Gold costs money to store and struggles to compete yield-bearing assets when interest rates are on the rise.
On the Comex division of the New York Mercantile Exchange, gold for December delivery tacked on 0.52%, or $6.50, to trade at $1,255.00 a troy ounce during European morning hours.
A day earlier, gold futures fell to $1,248.10, a level not seen since June 6, before settling at $1,248.50, down $5.80, or 0.46%.
Futures were likely to find support at $1,241.20, the low from June 5 and resistance at $1,272.60, the high from September 8.

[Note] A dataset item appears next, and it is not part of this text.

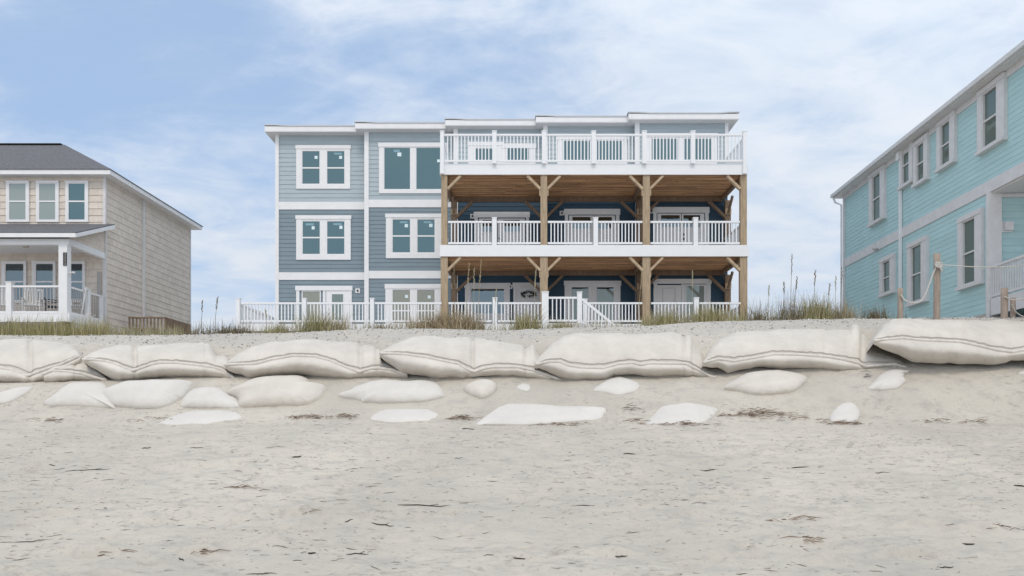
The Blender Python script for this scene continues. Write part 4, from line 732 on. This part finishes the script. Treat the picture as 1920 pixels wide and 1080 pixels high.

Also on the Comex, silver for December delivery inched up 0.71%, or 13.5 cents, to trade at $19.05 a troy ounce. Silver futures hit $18.89 on Tuesday, the lowest since June 5.
The U.S. dollar index, which tracks the performance of the greenback against a basket of currencies, rose to a 15-month high of 84.43 on Wednesday.
The greenback hit a fresh six-year high against the yen and held near a 14-month peak against the euro.
The dollar remained well bid after a study by the San Francisco Federal Reserve suggested that investors' expectations for rate hikes lag those of the Fed.
A stronger U.S. dollar usually weighs on gold, as it dampens the metal's appeal as an alternative asset and makes dollar-priced commodities more expensive for holders of other currencies.
The greenback has rallied in recent weeks amid expectations that the Federal Reserve may announce a rate increase earlier than expected after economic data indicated that the recovery in the U.S. is progressing strongly.
The Fed was expected to cut its asset purchase program by another $10 billion at its upcoming policy meeting on September 16-17, which would keep it on track for winding up the program in October, and to start raising interest rates sometime in mid-2015.
In the week ahead, investors will be awaiting Friday’s U.S. data on retail sales and consumer sentiment for further indications on the strength of the economic recovery and the possible future path of monetary policy.
Elsewhere in metals trading, copper for December delivery shed 0.05%, or 0.2 cents, to trade at $3.101 a pound as fresh concerns about China's credit supply and ongoing strength in the U.S. dollar hurt sentiment.
Chinese Premier Li Keqiang said on Tuesday that the country's money supply grew by 12.8% in August, slower than July's 13.5% growth and below expectations for an expansion of 13.4%.
The weak credit data underlined concerns about slowing growth in the world's biggest consumer of the industrial metal.
China is the world's largest copper consumer, accounting for nearly 40% of global demand.